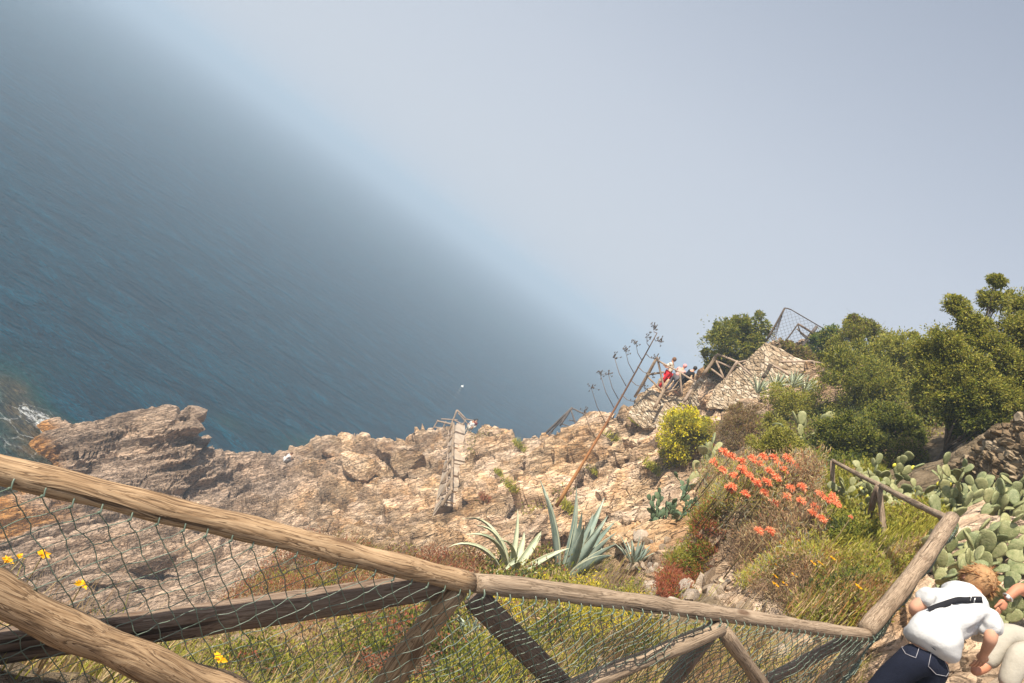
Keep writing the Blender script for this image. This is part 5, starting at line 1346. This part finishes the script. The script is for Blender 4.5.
def simple_person(label, foot, h, facing, shirt, pants, hair, pose, group=None):
    """standing/sitting figure; pose gives joints in units of height, facing +Y"""
    root = empty('person', foot, (0, 0, facing)); tag(root, label, 'person', group)
    J = dict(pelvis=(0, 0, .52), waist=(0, 0, .60), chest=(0, 0, .74), neck=(0, 0, .83), jaw=(0, .015, .875), head=(0, .01, .93), crown=(0, 0, .975),
             shL=(-.105, 0, .80), elL=(-.14, .01, .63), haL=(-.14, .06, .48), shR=(.105, 0, .80), elR=(.14, .01, .63), haR=(.14, .06, .48),
             hiL=(-.055, 0, .50), knL=(-.06, .01, .28), anL=(-.06, -.01, .045), toL=(-.06, .09, .02), hiR=(.055, 0, .50), knR=(.06, .01, .28), anR=(.06, -.01, .045), toR=(.06, .09, .02))
    J.update(pose); names = list(J)
    Rr = dict(pelvis=.085, waist=.075, chest=.092, neck=.033, jaw=.040, head=.055, crown=.038, shL=.040, elL=.026, haL=.020, shR=.040, elR=.026, haR=.020, hiL=.056, knL=.037, anL=.023, toL=.020, hiR=.056, knR=.037, anR=.023, toR=.020)
    E = [('pelvis', 'waist'), ('waist', 'chest'), ('chest', 'neck'), ('neck', 'jaw'), ('jaw', 'head'), ('head', 'crown'), ('chest', 'shL'), ('shL', 'elL'), ('elL', 'haL'), ('chest', 'shR'), ('shR', 'elR'), ('elR', 'haR'),
         ('pelvis', 'hiL'), ('hiL', 'knL'), ('knL', 'anL'), ('anL', 'toL'), ('pelvis', 'hiR'), ('hiR', 'knR'), ('knR', 'anR'), ('anR', 'toR')]
    def sub_(nm, keys, grow, mat, s_=1):
        idx = {k: i for i, k in enumerate(keys)}
        return skin(nm, [Vector(J[k]) * h for k in keys], [(idx[a], idx[b_]) for a, b_ in E if a in idx and b_ in idx], [Rr[k] * h * grow for k in keys], mat, root, s_)
    sub_('body', names, 1.0, SKIN, 2)
    sub_('shirt', ['pelvis', 'waist', 'chest', 'shL', 'elL', 'shR', 'elR'], 1.16, shirt)
    sub_('trousers', ['pelvis', 'hiL', 'knL', 'anL', 'hiR', 'knR', 'anR'], 1.15, pants)
    mb = MB(); c = Vector(J['head']) * h + Vector((0, -.012, .012)) * h; mb.ell(c, .062 * h, .062 * h, .066 * h, 12, 8); mb.build('hair', hair, root)
    return root
HB, HG, HD = plain_mat('brown_hair', (.16, .08, .04), .6, .3, 30, .6, .01), plain_mat('blond_hair', (.42, .24, .11), .55, .35, 25, .8, .01), plain_mat('dark_hair', (.03, .025, .022), .5, .3, 30, .5, .01)
white, red, black, denim, khaki, pink = cloth('white_cloth', (.55, .55, .55)), cloth('red_cloth', (.60, .02, .03)), cloth('black_cloth', (.018, .018, .022)), cloth('denim', (.012, .015, .030), 30), cloth('pale_khaki_cloth', (.42, .39, .33)), cloth('pink_cloth', (.70, .38, .34))
patt = NT('patterned_cloth'); pz = patt.coord('Object'); vv = patt.new('ShaderNodeTexVoronoi'); vv.inputs['Scale'].default_value = 9; patt.link(pz, vv.inputs['Vector']); sc_ = patt.new('ShaderNodeSeparateColor'); patt.link(vv.outputs['Color'], sc_.inputs[0])
patt.bsdf(patt.ramp(sc_.outputs[0], [(0, (.05, .04, .03)), (.3, (.6, .5, .3)), (.6, (.8, .75, .6))]), .85); patt = patt.m
def gfoot(px, py, d):
    p = P(px, py, d); z = ground(p.x, p.y, p.z); return Vector((p.x, p.y, p.z))
lean = dict(waist=(0, .03, .60), chest=(0, .07, .73), neck=(0, .10, .81), jaw=(0, .125, .85), head=(0, .13, .905), crown=(0, .125, .95), shL=(-.105, .09, .79), shR=(.105, .09, .79), elL=(-.14, .14, .64), haL=(-.10, .26, .62), elR=(.14, .14, .64), haR=(.10, .26, .60))
simple_person('standing visitor in patterned shirt and red trousers at the railing', P(658, 389, 41.6), 2.0, R_(60), patt, red, HB, lean)
simple_person('visitor in pale pink top and grey trousers leaning at the railing', P(666, 391, 41.2), 1.85, R_(-20), pink, cloth('grey_trousers', (.12, .11, .12)), plain_mat('pink_cap', (.75, .33, .33), .7), lean)
simple_person('visitor dressed in black at the right of the group by the railing', P(674, 392, 40.8), 1.85, R_(-60), black, black, HD, lean)
simple_person('visitor in white shirt with dark hair at the lookout railing', Pz(464, 435, 15.2), 1.72, R_(150), white, khaki, HD, {})
simple_person('smaller visitor in dark red top behind the one in white at the lookout', Pz(468, 433, 15.2), 1.55, R_(200), cloth('dark_red_cloth', (.25, .05, .05)), khaki, HD, {})
sit = dict(pelvis=(0, 0, .08), waist=(0, .02, .17), chest=(0, .06, .30), neck=(0, .10, .38), jaw=(0, .13, .41), head=(0, .14, .465), crown=(0, .13, .51), shL=(-.105, .08, .36), shR=(.105, .08, .36), elL=(-.13, .17, .25), haL=(-.06, .27, .24), elR=(.13, .17, .25), haR=(.06, .27, .24),
           hiL=(-.06, .02, .07), knL=(-.07, .24, .22), anL=(-.07, .27, .03), toL=(-.07, .36, .02), hiR=(.06, .02, .07), knR=(.07, .24, .22), anR=(.07, .27, .03), toR=(.07, .36, .02))
pl, nl = hit(284, 461)
simple_person('person in a white shirt sitting on the shore rocks by the water', (pl or P(284, 461, 65)) + Vector((0, 0, .05)), 1.85, R_(-50), white, white, HB, sit)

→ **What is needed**
From the data above, write out everything exactly except the pictures.

→ **Task answer**
Keep writing the Blender script for this image. This is part 5, starting at line 1346. This part finishes the script. The script is for Blender 4.5.
def simple_person(label, foot, h, facing, shirt, pants, hair, pose, group=None):
    """standing/sitting figure; pose gives joints in units of height, facing +Y"""
    root = empty('person', foot, (0, 0, facing)); tag(root, label, 'person', group)
    J = dict(pelvis=(0, 0, .52), waist=(0, 0, .60), chest=(0, 0, .74), neck=(0, 0, .83), jaw=(0, .015, .875), head=(0, .01, .93), crown=(0, 0, .975),
             shL=(-.105, 0, .80), elL=(-.14, .01, .63), haL=(-.14, .06, .48), shR=(.105, 0, .80), elR=(.14, .01, .63), haR=(.14, .06, .48),
             hiL=(-.055, 0, .50), knL=(-.06, .01, .28), anL=(-.06, -.01, .045), toL=(-.06, .09, .02), hiR=(.055, 0, .50), knR=(.06, .01, .28), anR=(.06, -.01, .045), toR=(.06, .09, .02))
    J.update(pose); names = list(J)
    Rr = dict(pelvis=.085, waist=.075, chest=.092, neck=.033, jaw=.040, head=.055, crown=.038, shL=.040, elL=.026, haL=.020, shR=.040, elR=.026, haR=.020, hiL=.056, knL=.037, anL=.023, toL=.020, hiR=.056, knR=.037, anR=.023, toR=.020)
    E = [('pelvis', 'waist'), ('waist', 'chest'), ('chest', 'neck'), ('neck', 'jaw'), ('jaw', 'head'), ('head', 'crown'), ('chest', 'shL'), ('shL', 'elL'), ('elL', 'haL'), ('chest', 'shR'), ('shR', 'elR'), ('elR', 'haR'),
         ('pelvis', 'hiL'), ('hiL', 'knL'), ('knL', 'anL'), ('anL', 'toL'), ('pelvis', 'hiR'), ('hiR', 'knR'), ('knR', 'anR'), ('anR', 'toR')]
    def sub_(nm, keys, grow, mat, s_=1):
        idx = {k: i for i, k in enumerate(keys)}
        return skin(nm, [Vector(J[k]) * h for k in keys], [(idx[a], idx[b_]) for a, b_ in E if a in idx and b_ in idx], [Rr[k] * h * grow for k in keys], mat, root, s_)
    sub_('body', names, 1.0, SKIN, 2)
    sub_('shirt', ['pelvis', 'waist', 'chest', 'shL', 'elL', 'shR', 'elR'], 1.16, shirt)
    sub_('trousers', ['pelvis', 'hiL', 'knL', 'anL', 'hiR', 'knR', 'anR'], 1.15, pants)
    mb = MB(); c = Vector(J['head']) * h + Vector((0, -.012, .012)) * h; mb.ell(c, .062 * h, .062 * h, .066 * h, 12, 8); mb.build('hair', hair, root)
    return root
HB, HG, HD = plain_mat('brown_hair', (.16, .08, .04), .6, .3, 30, .6, .01), plain_mat('blond_hair', (.42, .24, .11), .55, .35, 25, .8, .01), plain_mat('dark_hair', (.03, .025, .022), .5, .3, 30, .5, .01)
white, red, black, denim, khaki, pink = cloth('white_cloth', (.55, .55, .55)), cloth('red_cloth', (.60, .02, .03)), cloth('black_cloth', (.018, .018, .022)), cloth('denim', (.012, .015, .030), 30), cloth('pale_khaki_cloth', (.42, .39, .33)), cloth('pink_cloth', (.70, .38, .34))
patt = NT('patterned_cloth'); pz = patt.coord('Object'); vv = patt.new('ShaderNodeTexVoronoi'); vv.inputs['Scale'].default_value = 9; patt.link(pz, vv.inputs['Vector']); sc_ = patt.new('ShaderNodeSeparateColor'); patt.link(vv.outputs['Color'], sc_.inputs[0])
patt.bsdf(patt.ramp(sc_.outputs[0], [(0, (.05, .04, .03)), (.3, (.6, .5, .3)), (.6, (.8, .75, .6))]), .85); patt = patt.m
def gfoot(px, py, d):
    p = P(px, py, d); z = ground(p.x, p.y, p.z); return Vector((p.x, p.y, p.z))
lean = dict(waist=(0, .03, .60), chest=(0, .07, .73), neck=(0, .10, .81), jaw=(0, .125, .85), head=(0, .13, .905), crown=(0, .125, .95), shL=(-.105, .09, .79), shR=(.105, .09, .79), elL=(-.14, .14, .64), haL=(-.10, .26, .62), elR=(.14, .14, .64), haR=(.10, .26, .60))
simple_person('standing visitor in patterned shirt and red trousers at the railing', P(658, 389, 41.6), 2.0, R_(60), patt, red, HB, lean)
simple_person('visitor in pale pink top and grey trousers leaning at the railing', P(666, 391, 41.2), 1.85, R_(-20), pink, cloth('grey_trousers', (.12, .11, .12)), plain_mat('pink_cap', (.75, .33, .33), .7), lean)
simple_person('visitor dressed in black at the right of the group by the railing', P(674, 392, 40.8), 1.85, R_(-60), black, black, HD, lean)
simple_person('visitor in white shirt with dark hair at the lookout railing', Pz(464, 435, 15.2), 1.72, R_(150), white, khaki, HD, {})
simple_person('smaller visitor in dark red top behind the one in white at the lookout', Pz(468, 433, 15.2), 1.55, R_(200), cloth('dark_red_cloth', (.25, .05, .05)), khaki, HD, {})
sit = dict(pelvis=(0, 0, .08), waist=(0, .02, .17), chest=(0, .06, .30), neck=(0, .10, .38), jaw=(0, .13, .41), head=(0, .14, .465), crown=(0, .13, .51), shL=(-.105, .08, .36), shR=(.105, .08, .36), elL=(-.13, .17, .25), haL=(-.06, .27, .24), elR=(.13, .17, .25), haR=(.06, .27, .24),
           hiL=(-.06, .02, .07), knL=(-.07, .24, .22), anL=(-.07, .27, .03), toL=(-.07, .36, .02), hiR=(.06, .02, .07), knR=(.07, .24, .22), anR=(.07, .27, .03), toR=(.07, .36, .02))
pl, nl = hit(284, 461)
simple_person('person in a white shirt sitting on the shore rocks by the water', (pl or P(284, 461, 65)) + Vector((0, 0, .05)), 1.85, R_(-50), white, white, HB, sit)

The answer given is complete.